The definition of terrorism is profoundly unsatisfactory; we have not succeeded in tackling that. I disagree with the Home Secretary's view that we had enough time. We did not reach those clauses yesterdayit is as simple as that. The problem impinges not only on the definition but on proscription of organisations for glorifying terrorism abroad and, indeed, every other aspect of the Bill. The Government have offered some improvements by providing that one or two clauses do not apply extra-territorially.
The problem however remains that we are creating an over-arching structure, which, if it were applied logically, could criminalise all sorts of people in a way that Parliament never intended. It is a fundamental flaw in the Bill. I hope that Lord Carlile can solve the problem, but in the meantime the House and the other place cannot abdicate our responsibility for trying to improve the measure.
I do not want to take up too much of the House's timeafter all, we have had plenty of debate. Let me deal with the key issue of the period of detention. I listened carefully to the Home Secretary's speech and I regret the tone of his remarks on that. When the police approached the Government in the summer, they presented a series of documents. I have seen them, the Home Secretary has seen them and I daresay that, by now, every hon. Member has seen them. Although they raised a clear concern about whether 14 days was sufficient time pre-charge to carry out investigations, they never explained anywhere why 90 days was the appropriate period to which detention should be extended. Nothing in the documents explained that and nothing since has provided a justification for that figure.

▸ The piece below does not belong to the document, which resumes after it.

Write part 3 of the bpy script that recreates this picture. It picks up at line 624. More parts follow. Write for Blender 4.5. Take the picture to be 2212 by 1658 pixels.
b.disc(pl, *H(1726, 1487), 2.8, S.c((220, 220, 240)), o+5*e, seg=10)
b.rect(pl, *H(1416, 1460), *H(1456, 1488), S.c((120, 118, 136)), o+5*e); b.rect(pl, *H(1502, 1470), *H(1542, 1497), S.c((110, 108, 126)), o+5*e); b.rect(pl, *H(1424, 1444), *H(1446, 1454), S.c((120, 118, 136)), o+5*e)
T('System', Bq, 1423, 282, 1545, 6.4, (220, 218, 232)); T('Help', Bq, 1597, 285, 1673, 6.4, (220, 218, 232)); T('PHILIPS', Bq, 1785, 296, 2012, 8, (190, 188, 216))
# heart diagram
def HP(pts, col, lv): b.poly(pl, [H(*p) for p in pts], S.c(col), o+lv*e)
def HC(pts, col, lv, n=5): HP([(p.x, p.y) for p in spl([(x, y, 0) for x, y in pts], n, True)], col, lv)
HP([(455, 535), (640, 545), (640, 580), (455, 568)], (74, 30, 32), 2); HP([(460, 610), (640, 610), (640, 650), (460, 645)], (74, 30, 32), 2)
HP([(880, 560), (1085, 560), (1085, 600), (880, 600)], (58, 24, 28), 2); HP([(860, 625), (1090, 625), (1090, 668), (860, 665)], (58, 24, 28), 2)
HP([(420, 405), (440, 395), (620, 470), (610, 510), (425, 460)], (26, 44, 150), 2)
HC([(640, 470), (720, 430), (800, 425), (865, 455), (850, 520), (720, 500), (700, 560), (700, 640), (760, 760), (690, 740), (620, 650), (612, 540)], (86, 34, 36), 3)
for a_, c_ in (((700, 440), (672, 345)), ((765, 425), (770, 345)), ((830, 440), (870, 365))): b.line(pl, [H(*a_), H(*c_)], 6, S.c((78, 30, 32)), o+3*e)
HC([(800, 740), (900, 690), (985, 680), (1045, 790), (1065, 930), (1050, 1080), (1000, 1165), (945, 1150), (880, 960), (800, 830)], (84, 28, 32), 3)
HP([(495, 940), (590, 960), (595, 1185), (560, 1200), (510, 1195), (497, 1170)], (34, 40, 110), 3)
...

What is the House to do in such circumstances when faced with a request from the police for a change, and the need to protect the liberty of the subject, which is one of the fundamental reasons for our existence? I say to the Home Secretary kindly that the outcome of 28 days, which some hon. Members would argue was too long, represents a reasoned and reasonable assessment of, and a sensible response to, the information that was placed before us. To accuse people of opportunism or conspiracy demeans the Home Secretary and suggests that the Government are woefully out of touch with what this place is supposed to try to achieve. Speaking of opportunism, if we had wanted to be opportunistic in the face of the Government's propaganda barrage, the solution would have been to say that the period should be 500 days, and to appeal to the most frightened or base sentiments in the country. It is greatly to the House's credit that it did not respond in that way.